BUFFALO, N.Y. -- The NFL map will include Canada now that the Buffalo Bills will play an annual regular-season game in Toronto starting this year.
Citing the "tremendous amount of interest" the Bills generate across neighboring southern Ontario, NFL commissioner Roger Goodell announced Friday that the team will play a regular-season game in Toronto in each of the next five seasons.
The plan also includes three Bills preseason games -- one every other year starting this season -- in Toronto during that stretch.
The NFL has played games outside the United States, most recently when Miami faced the New York Giants in London in October. But the Bills will be the league's first team to do it annually.
In his pre-Super Bowl address to reporters, Goodell said the Bills' plan, first presented to league owners in October, "was done thoughtfully to help regionalize the team even more broadly.
"I think this will be great for all fans because I think it will give the opportunity for the people of Toronto to have a game in their market and it will also give Buffalo Bills fans a chance to go to that game," he said in Phoenix.
Goodell didn't say when this year's game will be played, which team the Bills will play or how tickets will be distributed. The NFL schedule isn't due out until April, but it's expected the game will be played in December to avoid conflict with the CFL season, which concludes with the Grey Cup championship in late November.
Toronto's FAN 590 radio station has reported that Toronto Argonauts and Hamilton Tiger-Cats season-ticket holders will have the first opportunity to buy tickets, followed by Bills season-ticket holders. The station also reported that the average ticket price for games will be $250, and buyers would have to buy tickets for all eight games to be played in Toronto through 2012.

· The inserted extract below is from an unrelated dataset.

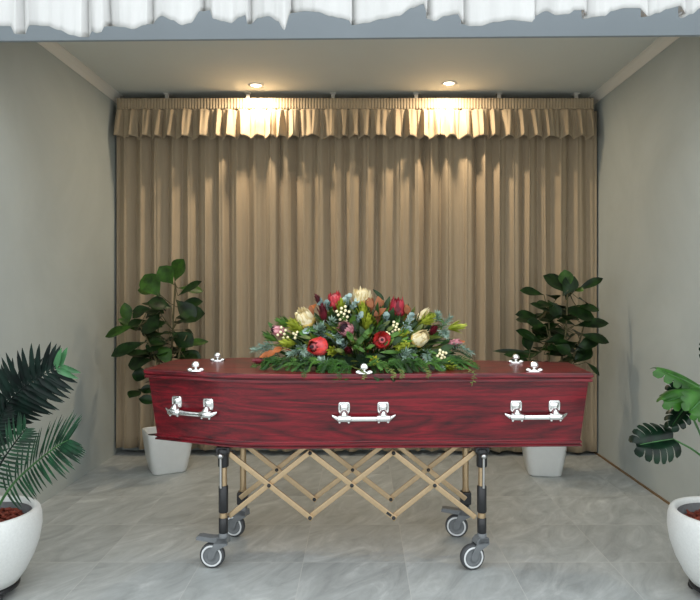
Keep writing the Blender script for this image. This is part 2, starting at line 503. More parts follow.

That's a significant increase over ticket prices at Ralph Wilson Stadium, which average about $46 each.
A press conference has been tentatively scheduled to take place in Toronto next week.
The games would be played at the downtown Rogers Centre, a domed stadium with a retractable roof that's home to the Argonauts and baseball's Toronto Blue Jays.
The Bills' bid is their most ambitious attempt to secure the small-market franchise's long-term future in Buffalo by tapping into Toronto's vast corporate base. Toronto is Canada's financial capital and largest city, with a population of about 4.6 million and located a 90-minute drive from Buffalo.
The Bills, who count Toronto as part of their territory, attract an average of 15,000 Canadian fans to their home games, but have had little success establishing marketing deals and selling luxury suites to companies north of the border.
The Bills have maintained this is an extension of their bid to regionalize their base.
But fears have been raised that these games mark the first step toward permanent relocation, especially once team owner Ralph Wilson dies.
The 89-year-old Wilson doesn't intend to sell or relocate the Bills while he's alive, but does plan to have the team sold to the highest bidder after his death.
Ted Rogers, who owns the Blue Jays and the Rogers Centre, has teamed with Maple Leaf Sports and Entertainment chairman Larry Tanenbaum to lead a group seeking to bring NFL football to Canada.
In November, Rogers questioned Buffalo's long-term ability to support an NFL franchise, while backing the Bills' bid to play limited games in Toronto.